Nobody in music history, outside of Mr. Zimmerman, has produced so many great, great albums. I’m not talking about just the ones everybody else loves, albums such as Harvest, Zuma, After the Goldrush, Comes A Time, Rust Never Sleeps, etc. But albums like Time Fades Away, Tonight’s The Night, Reactor, Hawks and Doves, and Trans. But you haven’t put out a good album, much less a great one, since 1994. But you continually put out at least one album a year. I mean Greendale?! You said you came into the studio and wrote a song a day and recorded it. Well, it sounds like it. There’s not one decent song on the CD. The one before that, Are you Passionate? ,had one good song, the one with Crazy Horse.

How about doing a little, no, a lot of, self-editing and keep the one or two good songs you write a year and save them for what would be a great album every 3-4 years instead of a lame one, or two, every year?

Sincerely,

Irving O. Tarbox

Gazette Music Editor

   JAMES BROWN

Way back in 1983 my fiancée had dumped me.
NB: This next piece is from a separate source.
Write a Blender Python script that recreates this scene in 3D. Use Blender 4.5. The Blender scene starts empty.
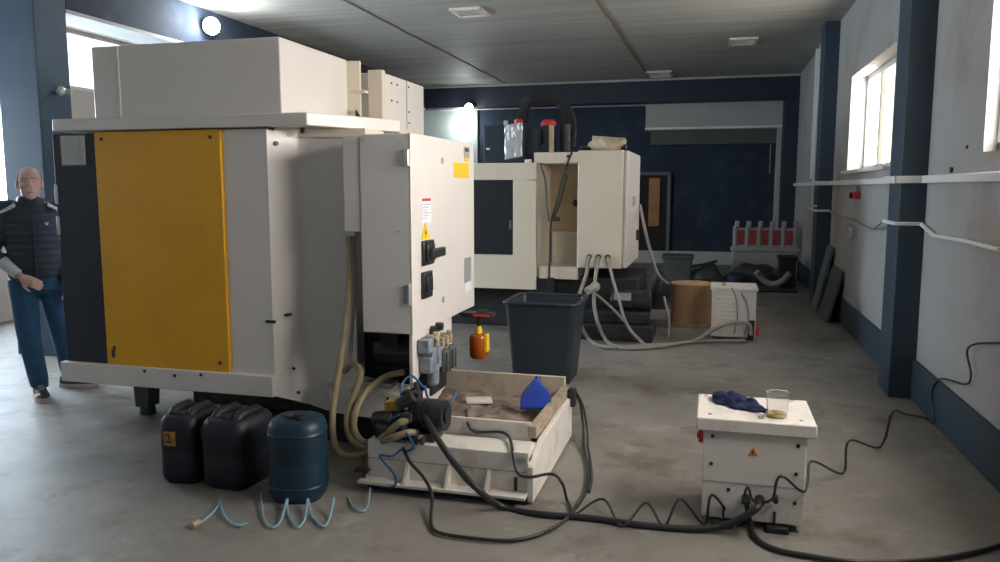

These are referred to as the” Had A Bad Day Today (And Tomorrow Ain't Gonna Be No Better)" days, which resulted in my starting this band and our writing our first song.

One night I came home from my shift at Starvin' Marvin and James Brown was on the old David Letterman Show on NBC. I can't remember which song Brown performed, either "Get Up Offa That Thang" or "I Feel Good/Sex Machine", but it lifted my spirits and help me to start getting over the worst heartache of my life.

Bands such as Talking Heads and Gang of Four had got me back into funked up dance music and seeing Soul Brother #1 on TV that night sent me wallowing in the funk for the next two years.

Way, way back in 1974, on one Friday night, instead of In Concert, ABC showed the legendary T.A.M.I. Show from the early sixties. Legend has it that after James Brown’s performance, the Rolling Stones ran back to their dressing room to decide whether they could follow him. James had brought the house down with “Please, Please, Please” and the whole cape act. Supposedly, The Stones put it to a vote whether to follow Brown, and that the vote was 3-2 to go on out and play. Years later Ted Nugent said his main inspiration was to try and make his fingers move on the fretboard as fast as James Brown’s feet had moved on the T.A.M.I. Show. (The first time I saw the Nuge he ended his concert with the cape act.) When The Rolling Stones did come out, they looked like deer caught in the proverbial headlight. I was bummed that In Concert wasn’t coming on that night, but I got my first lesson in Soul. That same year, my freshman year in high school, a black dude named Edward Evans in my homeroom would write "Soul Brother #1” and/or “Godfather of Soul” on the blackboard every morning. The next Monday after I saw the T.A.M.I. Show I told him that I’d seen it and that “James Brown is baaaad!”

I got to see James Brown in person a few times. One notable night in Atlanta at the Fox Theater in 1985, my friend Sean Gould and I were in our T-shirts and jeans and the rest of the predominantly black audience was dressed to the nines in suits and fur coats. Outside, I never saw so many Cadillac's in my life! And James tore the house down.

This world will miss The Godfather. He was an American original. No other country in the world could produce a genius like him. Now get up offa that thing, it’s time to relieve the pressure!